アメリカに住んでみないと分らないかもしれないが、この国の政治は日本よりも輪をかけて汚い。大統領の選挙まであと3週間足らずで、候補者の舌炎も嘘が多くなってきた。私に言わせれば、共和党と民主党の候補者もいう事は、嘘が100%に聞こえるが、TVやラジオで洗脳されている人たちには、完全に分らなくなっている。米国の放送局のいうことは、あまりにバカバカしいので見ないようにしている。それと候補者が金を注いで宣伝時間も買い込んで、お互い泥の塗りあいをしているのがバカらしい。幸いにも現地の民間放送のひとつが、NHKワールドの24時間放送をしているのでテレビが見たければ、NHKを見るようになった。早く選挙が終わってほしい。
20年ほど前、ロス・ペロー(Ross Perot)という実業家がいたのを思い出した。「アメリカ改革党」という第三党を立ち上げて、1992年と1996年に大統領選挙に立候補して討論会にも、顔を出していた。当時でも大した財産があったらしいが、2009年に自分で運営していたIT企業を、大手のコンピュータ企業に売ってアメリカ国内でも100位くらいの大金持ちになったそうだ。「NAFTA(北米自由貿易協定)は米国にとって悪いことばかりだから反対だね。テキサスに住んでいると、米国で失業者が出て『空洞化』の音がメキシコから聞こえて来るので、うるさくて夜も寝られない」という迷言を討論会でぶちまけて、一躍時の人となった。

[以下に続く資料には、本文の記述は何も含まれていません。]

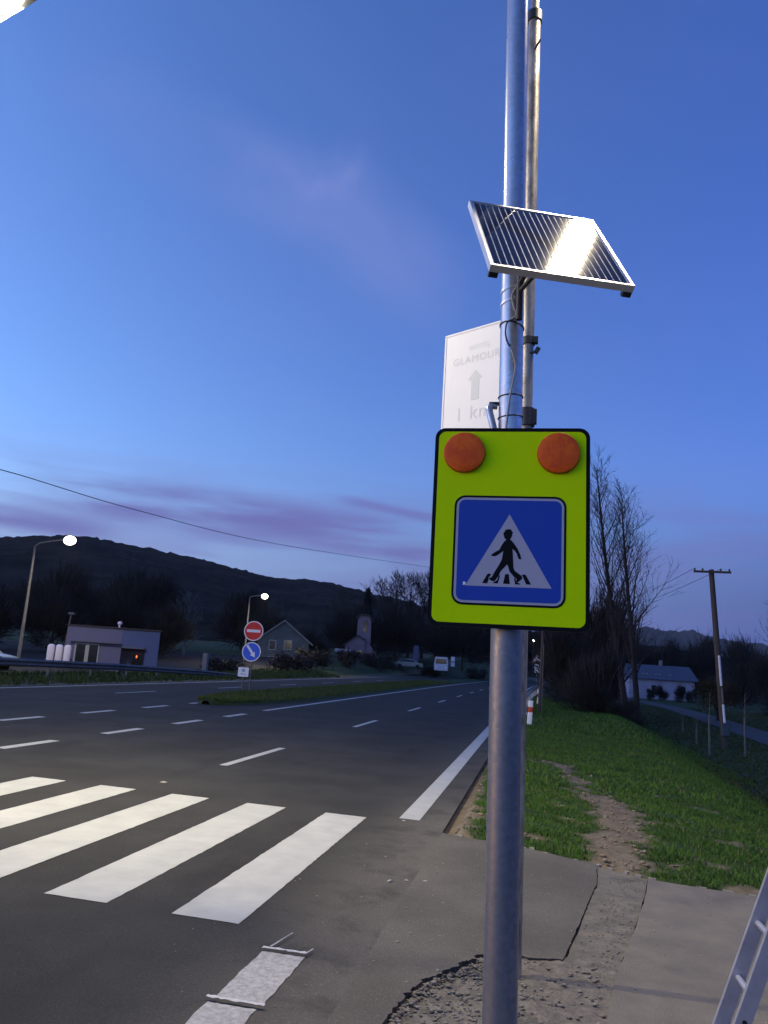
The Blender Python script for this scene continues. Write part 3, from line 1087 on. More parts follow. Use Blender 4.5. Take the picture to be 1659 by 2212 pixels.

ジル・スタイン(Jill Stein)という「緑の党」を代表する大統領候補がいるが、日本では殆ど知られていない。本場アメリカでも、あまり知られていない。このスタイン女史が先週逮捕された。ただ自分も討論会に出たくて、無理やり会場に入ろうとしたところを逮捕されたらしい。大統領討論委員会(Commission on Presidential Debates = CPD)にも「自分も出たい」という意志を明確に伝えていたらしいが、返事がなく強硬策に出たとニュースで読んだ。どうしてロス・ペロー氏ではよくて、彼女では駄目だったのか分らない。時代が変わるとこうなるのかも知れないが、こういうニュースがもっと報道されてもいいと思う。